A  TOD deed names one or more beneficiaries who will receive title to the property upon your death.  That part of “upon your death” is important.  Your beneficiary has absolutely no rights to the property during your lifetime.  You do not have to even tell your beneficiary about the TOD deed.

The TOD deed has to be in writing (of course) and signed by you (and any other owner) before a notary.

The TOD deed must be recorded in the deed records of the county where the property is located before your death.
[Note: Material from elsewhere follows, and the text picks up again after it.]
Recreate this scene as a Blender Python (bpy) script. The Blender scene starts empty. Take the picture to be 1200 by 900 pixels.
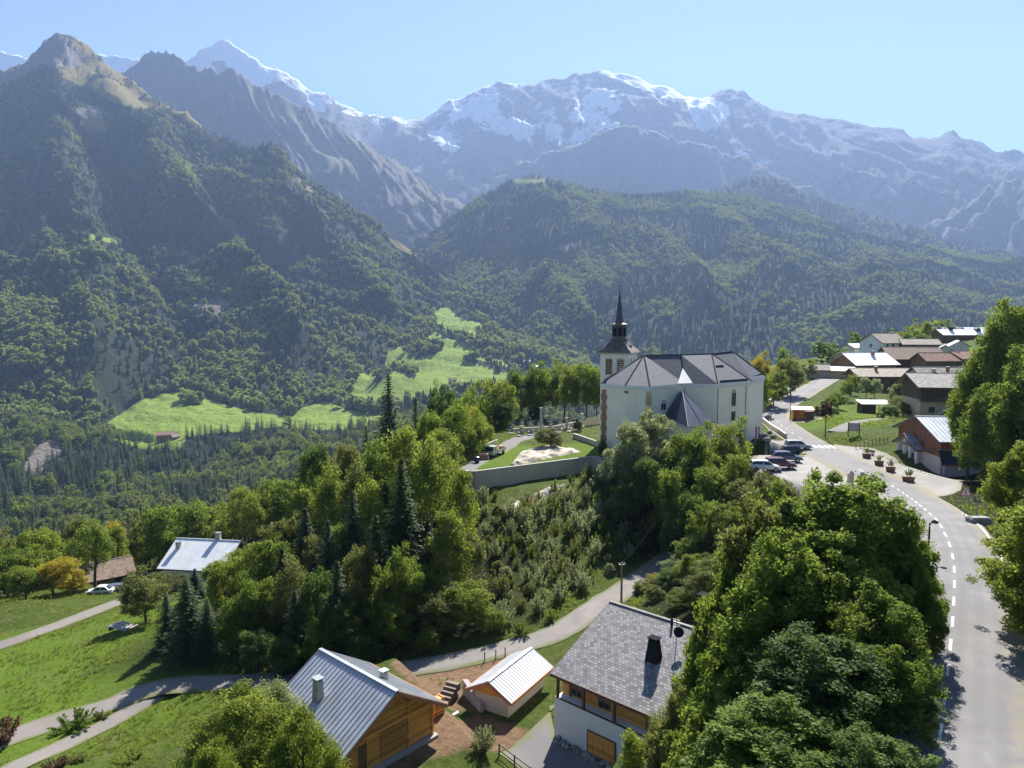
import bpy, bmesh, math, random
import numpy as np
from mathutils import Vector, Matrix
rad = math.radians
SC = bpy.context.scene
COL = SC.collection
# ------------------------------------------------------------------ camera
PITCH = rad(5.2); FPX = 832.0; CZ = 60.0
cam_d = bpy.data.cameras.new('camera'); cam = bpy.data.objects.new('camera', cam_d); COL.objects.link(cam)
cam_d.sensor_width = 36; cam_d.lens = FPX/1200*36; cam_d.clip_start = 0.5; cam_d.clip_end = 40000
cam.location = (0, 0, CZ); cam.rotation_euler = (math.pi/2-PITCH, 0, 0)
SC.camera = cam
# ------------------------------------------------------------------ sky and sun
SUN_AZ = rad(17); SUN_EL = rad(43.5)          # azimuth measured from the view direction (+Y) towards +X
world = bpy.data.worlds.new('World'); SC.world = world; world.use_nodes = True
wn = world.node_tree.nodes; wl = world.node_tree.links
bg = wn['Background']; sky = wn.new('ShaderNodeTexSky'); sky.sky_type = 'NISHITA'; sky.sun_disc = False
sky.sun_elevation = SUN_EL; sky.sun_rotation = SUN_AZ; sky.altitude = 1200; sky.air_density = 1.0; sky.dust_density = 0.3; sky.ozone_density = 6.0
wl.new(sky.outputs[0], bg.inputs[0]); bg.inputs[1].default_value = 0.051
sun_d = bpy.data.lights.new('sun', 'SUN'); sun = bpy.data.objects.new('sun', sun_d); COL.objects.link(sun)
sun_d.energy = 5.0; sun_d.angle = rad(0.5); sun_d.color = (1.0, 0.955, 0.88)
sdir = Vector((math.sin(SUN_AZ)*math.cos(SUN_EL), math.cos(SUN_AZ)*math.cos(SUN_EL), math.sin(SUN_EL)))
sun.rotation_euler = sdir.to_track_quat('Z', 'Y').to_euler(); sun.location = (0, 0, 400)
SC.view_settings.view_transform = 'Standard'; SC.view_settings.look = 'None'
SC.view_settings.gamma = 1; SC.view_settings.use_curve_mapping = False
SC.view_settings.exposure = 1.47
SC.render.engine = 'CYCLES'
cy = SC.cycles
cy.max_bounces = 7; cy.diffuse_bounces = 4; cy.glossy_bounces = 2; cy.transmission_bounces = 4; cy.transparent_max_bounces = 6
cy.volume_bounces = 0; cy.use_denoising = True; cy.use_adaptive_sampling = True; cy.adaptive_threshold = 0.01
HAZE = 6.6e-5
# ------------------------------------------------------------------ camera geometry helpers (z relative to the camera -> world z = CZ + z)
cp, sp = math.cos(PITCH), math.sin(PITCH)
def P(u, v, D):
    "the world point seen at photo pixel (u, v) that lies D metres ahead"
    a = (u-600)/FPX; b = (450-v)/FPX
    y = cp+b*sp; z = -sp+b*cp
    return Vector((a*D/y, D, CZ+z*D/y))
def Pn(u, v, D):
    a = (u-600)/FPX; b = (450-v)/FPX
    y = cp+b*sp; z = -sp+b*cp
    return np.stack([a*D/y, D+0*a, CZ+z*D/y], -1)
def PZ(u, v, z):
    "the world point seen at photo pixel (u, v) at height z relative to the camera"
    b = (450-v)/FPX; yy = cp+b*sp; zz = -sp+b*cp
    return P(u, v, z/zz*yy)
def pix(x, y, z):
    z = z-CZ
    f = y*cp-z*sp; up = y*sp+z*cp
    return 600+FPX*x/f, 450-FPX*up/f
# ------------------------------------------------------------------ numpy noise
_rs = np.random.RandomState(7)
_perm = _rs.permutation(512); _grad = _rs.uniform(-1, 1, (512,))
def _h(ix, iy, s=0):
    return _grad[(_perm[(ix + _perm[(iy+s*37) & 511]) & 511]) & 511]
def vnoise(x, y, s=0):
    x = np.asarray(x, float); y = np.asarray(y, float)
    ix = np.floor(x).astype(int); iy = np.floor(y).astype(int)
    fx = x-ix; fy = y-iy; fx = fx*fx*fx*(fx*(fx*6-15)+10); fy = fy*fy*fy*(fy*(fy*6-15)+10)
    a = _h(ix, iy, s); b = _h(ix+1, iy, s); c = _h(ix, iy+1, s); d = _h(ix+1, iy+1, s)
    return (a*(1-fx)+b*fx)*(1-fy)+(c*(1-fx)+d*fx)*fy
def fbm(x, y, o=4, s=0, g=0.5):
    r = 0; a = 1; n = 0
    for k in range(o):
        r = r+a*vnoise(x*2**k+k*17.3, y*2**k+k*9.1, s+k); n += a; a *= g
    return r/n
def ridged(x, y, o=4, s=0, g=0.5):
    r = 0; a = 1; n = 0
    for k in range(o):
        r = r+a*(1-2*np.abs(vnoise(x*2**k+k*11.3, y*2**k+k*5.7, s+k))); n += a; a *= g
    return r/n
def sstep(a, b, x):
    t = np.clip((x-a)/(b-a), 0, 1); return t*t*(3-2*t)
def in_poly(x, y, poly):
    x = np.asarray(x, float); y = np.asarray(y, float); r = np.zeros(x.shape, bool); n = len(poly)
    for i in range(n):
        x1, y1 = poly[i][:2]; x2, y2 = poly[(i+1) % n][:2]
        if y1 == y2: continue
        c = ((y1 > y) != (y2 > y)) & (x < (x2-x1)*(y-y1)/(y2-y1)+x1); r ^= c
    return r
def dist_poly(x, y, pts, closed=False):
    "distance to a polyline and the interpolated z of its nearest point"
    best = np.full(np.shape(x), 1e9); bz = np.zeros(np.shape(x)); n = len(pts)
    for i in range(n if closed else n-1):
        a = pts[i]; b = pts[(i+1) % n]; dx = b[0]-a[0]; dy = b[1]-a[1]; L = dx*dx+dy*dy+1e-9
        t = np.clip(((x-a[0])*dx+(y-a[1])*dy)/L, 0, 1)
        d = np.hypot(x-a[0]-t*dx, y-a[1]-t*dy); m = d < best
        best = np.where(m, d, best)
        if len(a) > 2: bz = np.where(m, a[2]+t*(b[2]-a[2]), bz)
    return best, bz
def smooth_line(pts, step=1.0):
    "Catmull-Rom through 3D points, resampled"
    P_ = [Vector(p) for p in pts]; P_ = [P_[0]*2-P_[1]]+P_+[P_[-1]*2-P_[-2]]; out = []
    for i in range(1, len(P_)-2):
        p0, p1, p2, p3 = P_[i-1:i+3]; n = max(2, int((p2-p1).length/step))
        for k in range(n):
            t = k/n
            out.append(0.5*((2*p1)+(p2-p0)*t+(2*p0-5*p1+4*p2-p3)*t*t+(3*p1-p0-3*p2+p3)*t**3))
    out.append(P_[-2]); return out
# ------------------------------------------------------------------ object helpers
def tag(o, label=None, cat=None, group=None, kind=None):
    if label: o['label'] = label
    if cat: o['category'] = cat
    if group: o['group'] = group
    if kind: o['kind'] = kind
    return o
def thing(name, label, cat, loc=(0, 0, 0), rz=0, group=None):
    o = bpy.data.objects.new(name, None); COL.objects.link(o); o.location = loc; o.rotation_euler = (0, 0, rz)
    o.empty_display_size = 0.5
    return tag(o, label, cat, group)
def mesh_np(name, V, F=None, mat=None, parent=None, attrs=None, smooth=False, quads=None, link=True):
    me = bpy.data.meshes.new(name); V = np.asarray(V, np.float32)
    if quads is not None:
        q = np.asarray(quads, np.int32); n, k = q.shape
        me.vertices.add(len(V)); me.vertices.foreach_set('co', V.ravel())
        me.loops.add(n*k); me.loops.foreach_set('vertex_index', q.ravel())
        me.polygons.add(n); me.polygons.foreach_set('loop_start', np.arange(0, n*k, k, dtype=np.int32))
        me.polygons.foreach_set('loop_total', np.full(n, k, np.int32)); me.update(calc_edges=True)
    else:
        me.from_pydata([tuple(v) for v in V.tolist()], [], F)
    if smooth: me.polygons.foreach_set('use_smooth', np.ones(len(me.polygons), bool))
    for k, a in (attrs or {}).items():
        at = me.attributes.new(k, 'FLOAT', 'POINT'); at.data.foreach_set('value', np.asarray(a, np.float32).ravel())
    if mat: me.materials.append(mat)
    if not link: return me
    o = bpy.data.objects.new(name, me); COL.objects.link(o)
    if parent: o.parent = parent
    return o
class MB:
    "collects simple solids and links them as one mesh object"
    def __init__(s): s.v = []; s.f = []; s.m = []
    def add(s, vs, fs, mi=0):
        b = len(s.v); s.v += [tuple(v) for v in vs]; s.f += [[b+i for i in f] for f in fs]; s.m += [mi]*len(fs); return s
    def box(s, x0, x1, y0, y1, z0, z1, mi=0):
        v = [(x0, y0, z0), (x1, y0, z0), (x1, y1, z0), (x0, y1, z0), (x0, y0, z1), (x1, y0, z1), (x1, y1, z1), (x0, y1, z1)]
        return s.add(v, [(0, 3, 2, 1), (4, 5, 6, 7), (0, 1, 5, 4), (1, 2, 6, 5), (2, 3, 7, 6), (3, 0, 4, 7)], mi)
    def prism(s, poly, z0, z1, mi=0):
        n = len(poly); z0f = z0 if callable(z0) else (lambda i: z0); z1f = z1 if callable(z1) else (lambda i: z1)
        v = [(p[0], p[1], z0f(i)) for i, p in enumerate(poly)]+[(p[0], p[1], z1f(i)) for i, p in enumerate(poly)]
        return s.add(v, [list(range(n))[::-1], list(range(n, 2*n))]+[(i, (i+1) % n, n+(i+1) % n, n+i) for i in range(n)], mi)
    def slab(s, quad, t, mi=0):
        "a thick sheet: quad is its top, thickness t along the downward normal"
        q = [Vector(p) for p in quad]; n = (q[1]-q[0]).cross(q[-1]-q[0]).normalized()
        if n.z < 0: n = -n
        b = [p-n*t for p in q]; k = len(q)
        return s.add(q+b, [list(range(k)), list(range(k, 2*k))[::-1]]+[(i, k+i, k+(i+1) % k, (i+1) % k) for i in range(k)], mi)
    def tube(s, a, b, r0, r1=None, n=8, mi=0):
        a = Vector(a); b = Vector(b); r1 = r0 if r1 is None else r1; d = (b-a).normalized()
        t = d.orthogonal().normalized(); w = d.cross(t); v = []
        for c, r in ((a, r0), (b, r1)):
            v += [c+(t*math.cos(2*math.pi*i/n)+w*math.sin(2*math.pi*i/n))*r for i in range(n)]
        return s.add(v, [list(range(n))[::-1], list(range(n, 2*n))]+[(i, (i+1) % n, n+(i+1) % n, n+i) for i in range(n)], mi)
    def bar(s, a, b, w, h, mi=0):
        a = Vector(a); b = Vector(b); d = (b-a).normalized(); up = Vector((0, 0, 1))
        if abs(d.z) > 0.95: up = Vector((0, 1, 0))
        sx = d.cross(up).normalized()*w/2; sz = sx.cross(d).normalized()*h/2
        v = [a-sx-sz, a+sx-sz, a+sx+sz, a-sx+sz, b-sx-sz, b+sx-sz, b+sx+sz, b-sx+sz]
        return s.add(v, [(0, 1, 2, 3), (7, 6, 5, 4), (0, 4, 5, 1), (1, 5, 6, 2), (2, 6, 7, 3), (3, 7, 4, 0)], mi)
    def lathe(s, prof, n=12, c=(0, 0), mi=0, rot=0):
        k = len(prof); v = []
        for r, z in prof:
            v += [(c[0]+r*math.cos(rot+2*math.pi*i/n), c[1]+r*math.sin(rot+2*math.pi*i/n), z) for i in range(n)]
        f = [(j*n+i, j*n+(i+1) % n, (j+1)*n+(i+1) % n, (j+1)*n+i) for j in range(k-1) for i in range(n)]
        return s.add(v, f+[list(range(n))[::-1], list(range((k-1)*n, k*n))], mi)
    def build(s, name, mats, parent=None, smooth=False, bevel=0, link=True):
        me = bpy.data.meshes.new(name); me.from_pydata(s.v, [], s.f)
        mats = mats if isinstance(mats, (list, tuple)) else [mats]
        for m in mats: me.materials.append(m)
        me.polygons.foreach_set('material_index', s.m)
        bm = bmesh.new(); bm.from_mesh(me); bmesh.ops.recalc_face_normals(bm, faces=bm.faces)
        if bevel:
            bmesh.ops.bevel(bm, geom=[e for e in bm.edges if e.is_manifold and e.calc_face_angle(0) > 0.5], offset=bevel, segments=1, affect='EDGES')
        bm.to_mesh(me); bm.free()
        if smooth: me.polygons.foreach_set('use_smooth', np.ones(len(me.polygons), bool))
        o = bpy.data.objects.new(name, me)
        if link: COL.objects.link(o)
        if parent: o.parent = parent
        return o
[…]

An unrecorded TOD deed is worth nothing.

The TOD deed does not keep you from selling your property.  You can sell it at any time.  A sale during your lifetime just voids the TOD deed.

If you later decide to revoke your TOD deed, then there is a right way and a wrong way.  The right way is to put the revocation in writing, sign the document in front of a notary after the date of the TOD deed, and record it in the deed records.  Any other procedure is the wrong way.

Unlike most documents, the TOD deed is not valid if it is signed by your power of attorney agent.

Divorce is another interesting twist.  Unlike almost every other type of beneficiary designation, the TOD deed is not automatically invalidated if you named your spouse as a beneficiary and then get a divorce.  The final divorce decree must be recorded in the real property records before your death for the divorce to act as a revocation.

Now for the really bad news.  Your beneficiary will have trouble selling the property for two years after your death.  That is because most buyers require title insurance, and they will not be able to get it on the property.  Title companies will be gun-shy about insuring title, because your unpaid creditors can drag the property back into your estate to get payment of your debts.

A Transfer on death deed can be a very good tool for estate planning.  It is just a lot more complicated than advertised.